━━━ DATASET EXTRACT

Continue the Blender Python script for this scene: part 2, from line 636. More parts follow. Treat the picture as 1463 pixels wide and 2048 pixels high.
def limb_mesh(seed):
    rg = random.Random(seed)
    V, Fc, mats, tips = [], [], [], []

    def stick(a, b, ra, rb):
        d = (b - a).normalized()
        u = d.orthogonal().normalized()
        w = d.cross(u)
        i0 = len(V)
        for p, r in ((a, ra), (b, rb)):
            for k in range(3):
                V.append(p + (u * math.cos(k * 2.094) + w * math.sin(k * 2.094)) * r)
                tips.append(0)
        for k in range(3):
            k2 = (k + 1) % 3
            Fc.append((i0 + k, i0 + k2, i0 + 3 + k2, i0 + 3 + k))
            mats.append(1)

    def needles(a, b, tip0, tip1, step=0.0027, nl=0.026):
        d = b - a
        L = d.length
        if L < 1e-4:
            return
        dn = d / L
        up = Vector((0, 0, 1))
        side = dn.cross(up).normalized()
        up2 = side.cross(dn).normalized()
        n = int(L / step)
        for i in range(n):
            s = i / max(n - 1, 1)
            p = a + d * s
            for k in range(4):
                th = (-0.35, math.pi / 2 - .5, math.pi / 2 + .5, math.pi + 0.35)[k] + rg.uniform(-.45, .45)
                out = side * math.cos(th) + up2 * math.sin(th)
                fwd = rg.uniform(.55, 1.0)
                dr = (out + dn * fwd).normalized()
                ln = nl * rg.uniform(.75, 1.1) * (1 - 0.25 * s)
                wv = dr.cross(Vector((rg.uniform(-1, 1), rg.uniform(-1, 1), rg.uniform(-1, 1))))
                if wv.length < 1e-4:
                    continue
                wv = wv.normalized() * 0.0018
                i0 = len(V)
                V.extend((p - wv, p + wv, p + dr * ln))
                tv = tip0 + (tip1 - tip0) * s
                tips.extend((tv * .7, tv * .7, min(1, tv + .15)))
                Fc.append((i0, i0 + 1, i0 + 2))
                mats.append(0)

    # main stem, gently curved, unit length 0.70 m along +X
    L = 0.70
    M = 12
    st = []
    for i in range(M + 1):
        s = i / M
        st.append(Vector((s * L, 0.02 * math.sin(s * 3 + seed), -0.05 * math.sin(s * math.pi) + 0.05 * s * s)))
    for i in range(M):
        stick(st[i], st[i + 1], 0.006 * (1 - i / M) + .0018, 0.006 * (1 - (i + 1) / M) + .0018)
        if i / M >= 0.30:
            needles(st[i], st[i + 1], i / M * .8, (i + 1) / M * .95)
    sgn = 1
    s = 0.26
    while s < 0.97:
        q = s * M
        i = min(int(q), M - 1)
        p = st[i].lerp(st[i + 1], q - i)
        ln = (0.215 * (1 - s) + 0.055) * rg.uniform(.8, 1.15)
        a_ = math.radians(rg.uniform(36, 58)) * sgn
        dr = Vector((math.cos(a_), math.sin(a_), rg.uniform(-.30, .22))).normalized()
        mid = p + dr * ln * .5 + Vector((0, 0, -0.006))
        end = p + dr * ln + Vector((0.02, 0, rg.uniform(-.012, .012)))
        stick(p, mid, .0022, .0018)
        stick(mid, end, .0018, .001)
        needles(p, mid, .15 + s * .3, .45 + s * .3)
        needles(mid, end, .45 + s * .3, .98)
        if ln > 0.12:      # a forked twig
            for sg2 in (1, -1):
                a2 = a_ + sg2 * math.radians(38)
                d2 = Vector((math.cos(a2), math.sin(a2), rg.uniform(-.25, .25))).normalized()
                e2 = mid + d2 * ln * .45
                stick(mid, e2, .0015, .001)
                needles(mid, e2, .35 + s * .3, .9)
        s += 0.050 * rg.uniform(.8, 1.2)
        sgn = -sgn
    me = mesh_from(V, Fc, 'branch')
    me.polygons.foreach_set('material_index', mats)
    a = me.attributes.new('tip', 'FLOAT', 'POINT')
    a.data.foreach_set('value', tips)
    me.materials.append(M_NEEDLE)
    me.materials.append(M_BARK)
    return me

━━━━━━

◆ **WHAT YOU HAVE TO DO**: Copy the material above back out, exactly as written.

◆ **FULL SOLUTION**:
Continue the Blender Python script for this scene: part 2, from line 636. More parts follow. Treat the picture as 1463 pixels wide and 2048 pixels high.
def limb_mesh(seed):
    rg = random.Random(seed)
    V, Fc, mats, tips = [], [], [], []

    def stick(a, b, ra, rb):
        d = (b - a).normalized()
        u = d.orthogonal().normalized()
        w = d.cross(u)
        i0 = len(V)
        for p, r in ((a, ra), (b, rb)):
            for k in range(3):
                V.append(p + (u * math.cos(k * 2.094) + w * math.sin(k * 2.094)) * r)
                tips.append(0)
        for k in range(3):
            k2 = (k + 1) % 3
            Fc.append((i0 + k, i0 + k2, i0 + 3 + k2, i0 + 3 + k))
            mats.append(1)

    def needles(a, b, tip0, tip1, step=0.0027, nl=0.026):
        d = b - a
        L = d.length
        if L < 1e-4:
            return
        dn = d / L
        up = Vector((0, 0, 1))
        side = dn.cross(up).normalized()
        up2 = side.cross(dn).normalized()
        n = int(L / step)
        for i in range(n):
            s = i / max(n - 1, 1)
            p = a + d * s
            for k in range(4):
                th = (-0.35, math.pi / 2 - .5, math.pi / 2 + .5, math.pi + 0.35)[k] + rg.uniform(-.45, .45)
                out = side * math.cos(th) + up2 * math.sin(th)
                fwd = rg.uniform(.55, 1.0)
                dr = (out + dn * fwd).normalized()
                ln = nl * rg.uniform(.75, 1.1) * (1 - 0.25 * s)
                wv = dr.cross(Vector((rg.uniform(-1, 1), rg.uniform(-1, 1), rg.uniform(-1, 1))))
                if wv.length < 1e-4:
                    continue
                wv = wv.normalized() * 0.0018
                i0 = len(V)
                V.extend((p - wv, p + wv, p + dr * ln))
                tv = tip0 + (tip1 - tip0) * s
                tips.extend((tv * .7, tv * .7, min(1, tv + .15)))
                Fc.append((i0, i0 + 1, i0 + 2))
                mats.append(0)

    # main stem, gently curved, unit length 0.70 m along +X
    L = 0.70
    M = 12
    st = []
    for i in range(M + 1):
        s = i / M
        st.append(Vector((s * L, 0.02 * math.sin(s * 3 + seed), -0.05 * math.sin(s * math.pi) + 0.05 * s * s)))
    for i in range(M):
        stick(st[i], st[i + 1], 0.006 * (1 - i / M) + .0018, 0.006 * (1 - (i + 1) / M) + .0018)
        if i / M >= 0.30:
            needles(st[i], st[i + 1], i / M * .8, (i + 1) / M * .95)
    sgn = 1
    s = 0.26
    while s < 0.97:
        q = s * M
        i = min(int(q), M - 1)
        p = st[i].lerp(st[i + 1], q - i)
        ln = (0.215 * (1 - s) + 0.055) * rg.uniform(.8, 1.15)
        a_ = math.radians(rg.uniform(36, 58)) * sgn
        dr = Vector((math.cos(a_), math.sin(a_), rg.uniform(-.30, .22))).normalized()
        mid = p + dr * ln * .5 + Vector((0, 0, -0.006))
        end = p + dr * ln + Vector((0.02, 0, rg.uniform(-.012, .012)))
        stick(p, mid, .0022, .0018)
        stick(mid, end, .0018, .001)
        needles(p, mid, .15 + s * .3, .45 + s * .3)
        needles(mid, end, .45 + s * .3, .98)
        if ln > 0.12:      # a forked twig
            for sg2 in (1, -1):
                a2 = a_ + sg2 * math.radians(38)
                d2 = Vector((math.cos(a2), math.sin(a2), rg.uniform(-.25, .25))).normalized()
                e2 = mid + d2 * ln * .45
                stick(mid, e2, .0015, .001)
                needles(mid, e2, .35 + s * .3, .9)
        s += 0.050 * rg.uniform(.8, 1.2)
        sgn = -sgn
    me = mesh_from(V, Fc, 'branch')
    me.polygons.foreach_set('material_index', mats)
    a = me.attributes.new('tip', 'FLOAT', 'POINT')
    a.data.foreach_set('value', tips)
    me.materials.append(M_NEEDLE)
    me.materials.append(M_BARK)
    return me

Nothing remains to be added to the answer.